L'editoriale

Un Ticino più aperto alle sfide del futuro

Si è tornati a parlare con una certa verve, negli scorsi giorni, dell’aeroporto di Lugano
Paride Pelli
18.09.2023 06:00

Si è tornati a parlare con una certa verve, negli scorsi giorni, dell’aeroporto di Lugano. Le ragioni ci sono tutte: lo scalo di Agno, da diversi punti di vista, è al momento una storia interrotta, una vicenda incompiuta, e viene percepita come tale sia da chi ritiene che vada maggiormente valorizzato, sia da chi, invece, lo considera poco vantaggioso o addirittura inutile per il futuro del nostro cantone. Nel nostro piccolo, scrivevamo poco più di un mese fa su queste colonne - salutando la nomina di Maja Hoffmann a presidente designata del Locarno Film Festival, nomina che diventerà effettiva mercoledì con l’assemblea straordinaria - che se la kermesse cinematografica avrà quell’ulteriore dose di successo globale che le auguriamo, sarà inevitabile tornare ad affrontare la sfida di migliorare le infrastrutture ticinesi. Dall’accoglienza ai servizi, fino ai trasporti. Aeroporto incluso, ça va sans dire. Su quest’ultimo ognuno è libero, e ci mancherebbe, di avere i suoi punti di vista, le sue visioni e le sue strategie. In futuro avremo certamente modo di approfondire e discutere quale sarà la migliore. Il nostro giornale ospiterà tutti i pareri e di dibattiti necessari. Quello che, tuttavia, ci rende perplessi fin da oggi, è la critica senza fondamento rivolta a chi, disponendo dei mezzi per farlo, sta attualmente usando l’aeroporto di Agno come tappa o destinazione per i suoi viaggi d’affari o di relax, a bordo di aerei aziendali o privati.

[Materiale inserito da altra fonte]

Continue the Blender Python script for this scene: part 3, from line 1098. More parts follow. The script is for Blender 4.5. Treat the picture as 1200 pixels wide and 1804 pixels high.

Si è arrivati persino, forse sull’onda di certe isterie climatiche degli ultimi tempi, a stigmatizzare l’aeroporto di Agno come un impressionante generatore di inquinamento. Manca poco che si accuseranno direttamente gli imprenditori, le celebrità e chiunque attraverso il proprio lavoro abbia avuto la capacità di accumulare profitti importanti - e voglia spenderli sul nostro territorio, anche attraverso dei voli privati - di attentare alla salute delle migliaia di ticinesi che vivono nei pressi dello scalo.

Ci sembra che questo genere di settarismo non sia la premessa corretta per riflettere su quello che il Ticino vuole diventare e che, ci sia permesso, ha bisogno di diventare, dal momento che restare fermi, in un’epoca come la nostra, è garanzia di recessione, di perdita d’attrattività. Ma queste critiche sono anche la spia di una questione culturale più ampia. Andiamo alla sostanza della discussione: stiamo parlando dei cosiddetti globalisti. Alla fine dell’anno scorso, nel nostro cantone ce n’erano 767 (in calo rispetto agli anni precedenti) e hanno portato alle casse comunali, cantonali e federali qualcosa come 183,5 milioni di franchi. Secondo alcuni, in Ticino si vivrebbe meglio senza di loro, senza i loro inquinanti velivoli privati, senza quel contributo – anche sociale e culturale – che tanti di loro portano al nostro cantone, e naturalmente senza le loro tasse. Sono critiche di sapore populista, che per qualche motivo non guardano alla realtà d’insieme, ma a uno sparuto gruppo di persone che, lungi dall’aumentare i problemi cantonali, spesso li diminuisce. Con tutte le sfide che in questi anni il nostro Ticino dovrà affrontare, non ci sarebbe mai passato per la testa di mettere i globalisti sul banco degli imputati. C’è chi ha scritto che se l’aeroporto di Agno fosse scomparso del tutto, nessuno se ne sarebbe accorto. Probabilmente c’è chi pensa lo stesso dei globalisti. Un ragionamento bizzarro, coerente con una certa volontà di declino che a volte si impadronisce di qualche testa fra i nostri concittadini.

A tal proposito, un’altra «globalista» di assoluta capacità professionale e di prestigio mondiale a breve lavorerà per far crescere ulteriormente il Locarno Film Festival, la già citata Maja Hoffmann. L’apporto di questa imprenditrice, collezionista d’arte e mecenate sarà, immaginiamo, più che interessante, con ricadute sul territorio e sulle famiglie che vi lavorano. Sarà un’infusione di grande internazionalità per un cantone che ne ha sempre più bisogno e che farebbe bene ad aprirsi alla novità invece di ripiegarsi su se stesso. Speriamo fin da ora che la nuova presidente non venga accolta da critiche preventive, solo perché non parla il nostro dialetto.